- [DESCRIPTION OF THE TASK]
Quote the listing below in its entirety.

- [RAW DATA]

--*--

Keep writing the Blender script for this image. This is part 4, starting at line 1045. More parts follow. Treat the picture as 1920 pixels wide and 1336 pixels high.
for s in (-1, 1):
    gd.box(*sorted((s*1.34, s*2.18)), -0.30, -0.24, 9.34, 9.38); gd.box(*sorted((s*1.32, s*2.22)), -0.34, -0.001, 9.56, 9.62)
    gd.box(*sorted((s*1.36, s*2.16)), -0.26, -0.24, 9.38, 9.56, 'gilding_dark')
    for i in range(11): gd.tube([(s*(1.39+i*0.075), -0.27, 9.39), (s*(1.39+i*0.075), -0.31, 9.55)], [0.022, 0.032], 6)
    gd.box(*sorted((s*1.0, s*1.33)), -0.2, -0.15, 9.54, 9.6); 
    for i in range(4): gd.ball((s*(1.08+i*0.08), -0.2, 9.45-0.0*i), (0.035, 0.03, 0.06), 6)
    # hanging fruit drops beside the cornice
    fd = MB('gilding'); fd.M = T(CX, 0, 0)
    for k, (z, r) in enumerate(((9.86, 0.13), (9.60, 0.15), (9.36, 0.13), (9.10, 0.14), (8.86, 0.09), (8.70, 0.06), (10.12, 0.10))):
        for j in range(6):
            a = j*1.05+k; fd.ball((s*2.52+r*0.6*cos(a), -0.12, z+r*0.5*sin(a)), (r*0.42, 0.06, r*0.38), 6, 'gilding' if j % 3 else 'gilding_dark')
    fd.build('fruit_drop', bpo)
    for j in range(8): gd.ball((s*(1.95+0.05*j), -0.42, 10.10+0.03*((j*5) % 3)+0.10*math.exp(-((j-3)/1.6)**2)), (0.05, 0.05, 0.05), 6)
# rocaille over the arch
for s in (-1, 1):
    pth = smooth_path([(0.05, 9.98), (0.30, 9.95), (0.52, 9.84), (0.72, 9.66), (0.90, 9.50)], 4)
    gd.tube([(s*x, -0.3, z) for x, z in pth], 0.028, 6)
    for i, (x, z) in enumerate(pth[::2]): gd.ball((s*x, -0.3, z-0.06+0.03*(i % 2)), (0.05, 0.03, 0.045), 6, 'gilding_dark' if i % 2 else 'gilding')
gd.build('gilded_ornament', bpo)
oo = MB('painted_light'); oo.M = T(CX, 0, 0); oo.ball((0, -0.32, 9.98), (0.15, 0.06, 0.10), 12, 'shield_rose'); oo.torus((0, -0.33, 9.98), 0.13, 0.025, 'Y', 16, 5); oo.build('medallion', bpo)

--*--

- [OUTPUT OF THE EXERCISE]
Keep writing the Blender script for this image. This is part 4, starting at line 1045. More parts follow. Treat the picture as 1920 pixels wide and 1336 pixels high.
for s in (-1, 1):
    gd.box(*sorted((s*1.34, s*2.18)), -0.30, -0.24, 9.34, 9.38); gd.box(*sorted((s*1.32, s*2.22)), -0.34, -0.001, 9.56, 9.62)
    gd.box(*sorted((s*1.36, s*2.16)), -0.26, -0.24, 9.38, 9.56, 'gilding_dark')
    for i in range(11): gd.tube([(s*(1.39+i*0.075), -0.27, 9.39), (s*(1.39+i*0.075), -0.31, 9.55)], [0.022, 0.032], 6)
    gd.box(*sorted((s*1.0, s*1.33)), -0.2, -0.15, 9.54, 9.6); 
    for i in range(4): gd.ball((s*(1.08+i*0.08), -0.2, 9.45-0.0*i), (0.035, 0.03, 0.06), 6)
    # hanging fruit drops beside the cornice
    fd = MB('gilding'); fd.M = T(CX, 0, 0)
    for k, (z, r) in enumerate(((9.86, 0.13), (9.60, 0.15), (9.36, 0.13), (9.10, 0.14), (8.86, 0.09), (8.70, 0.06), (10.12, 0.10))):
        for j in range(6):
            a = j*1.05+k; fd.ball((s*2.52+r*0.6*cos(a), -0.12, z+r*0.5*sin(a)), (r*0.42, 0.06, r*0.38), 6, 'gilding' if j % 3 else 'gilding_dark')
    fd.build('fruit_drop', bpo)
    for j in range(8): gd.ball((s*(1.95+0.05*j), -0.42, 10.10+0.03*((j*5) % 3)+0.10*math.exp(-((j-3)/1.6)**2)), (0.05, 0.05, 0.05), 6)
# rocaille over the arch
for s in (-1, 1):
    pth = smooth_path([(0.05, 9.98), (0.30, 9.95), (0.52, 9.84), (0.72, 9.66), (0.90, 9.50)], 4)
    gd.tube([(s*x, -0.3, z) for x, z in pth], 0.028, 6)
    for i, (x, z) in enumerate(pth[::2]): gd.ball((s*x, -0.3, z-0.06+0.03*(i % 2)), (0.05, 0.03, 0.045), 6, 'gilding_dark' if i % 2 else 'gilding')
gd.build('gilded_ornament', bpo)
oo = MB('painted_light'); oo.M = T(CX, 0, 0); oo.ball((0, -0.32, 9.98), (0.15, 0.06, 0.10), 12, 'shield_rose'); oo.torus((0, -0.33, 9.98), 0.13, 0.025, 'Y', 16, 5); oo.build('medallion', bpo)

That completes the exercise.